Amid record heat and worsening climate impacts on people’s lives, 2025 is a turning point for global climate action, as countries renew their climate commitments — known as Nationally Determined Contributions (NDCs) — under the international Paris Agreement. This process reveals whether global ambition to tackle climate change is rising fast enough to meet the crisis head on.
Over the past decade, the Paris Agreement has delivered meaningful progress. Prior to the agreement, the world was hurtling toward 4 degrees Celsius (7.2 degrees Fahrenheit) of warming by the end of the century. Ten years after the agreement’s adoption, the latest NDCs and current policies bring us closer to a 2.3-2.8 degrees C (4.1-5.0 degrees F) trajectory — modestly better than the previously projected 2.6-3.1 degrees C (4.7-5.6 degrees F) path.
Yet even with this shift, we remain far above the 1.5 degrees C (2.7 degrees F) guardrail set by the Paris Agreement that can prevent some of the most serious damage from a warming planet. And while some sectors are showing real momentum — including the renewable energy, transport and land-use action reflected in many countries’ NDCs — overall progress is still dangerously slow.
Every fraction of a degree of warming the planet avoids helps secure a safer, greener future. And the investment required to achieve this is far less than the costs of the alternative path, which would bring increased floods, wildfires, insecure food supplies and destroyed lives.
At the annual UN Climate Change Conference (COP30) in Belém, Brazil, nations must confront the gap between current climate pledges and what is needed to unlock a new economy that’s better for both people and the planet.

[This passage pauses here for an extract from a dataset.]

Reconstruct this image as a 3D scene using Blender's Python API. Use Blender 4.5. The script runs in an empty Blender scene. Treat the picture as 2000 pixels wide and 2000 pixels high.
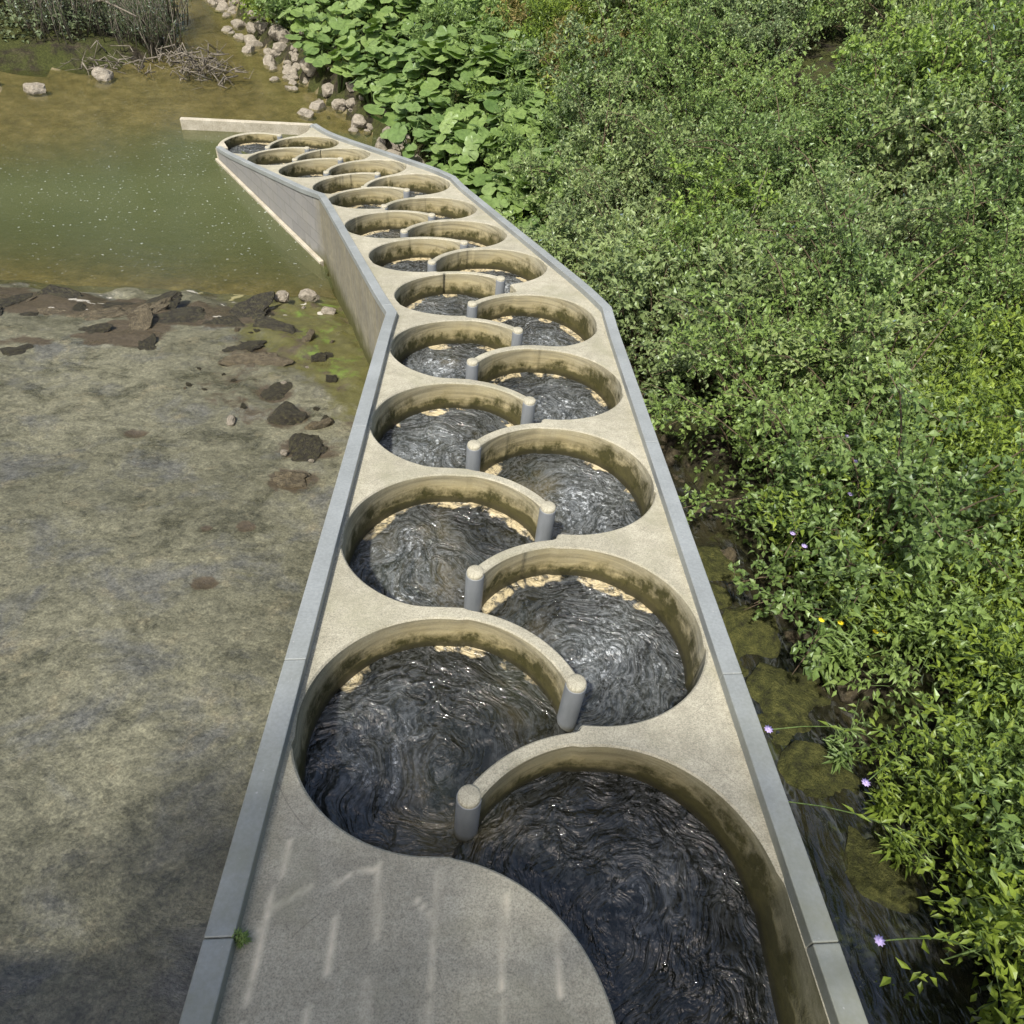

Here, we propose five key actions that countries can rally behind for a credible response:
- Reaffirm 1.5 degrees C and commission a global roadmap for ambition and implementation.
- Accelerate near-term sectoral action to deliver 2030 global goals.
- Mobilize long-term strategies for equitable, resilient transitions to net zero.
- Strengthen intergovernmental initiatives for greater impact.
- Deliver a credible finance package to back ambitious climate goals.
With countries gathered under one roof, a clear political response will be needed that faces up to the shortfall in ambition and seizes the economic, social and other opportunities that assertive action can provide.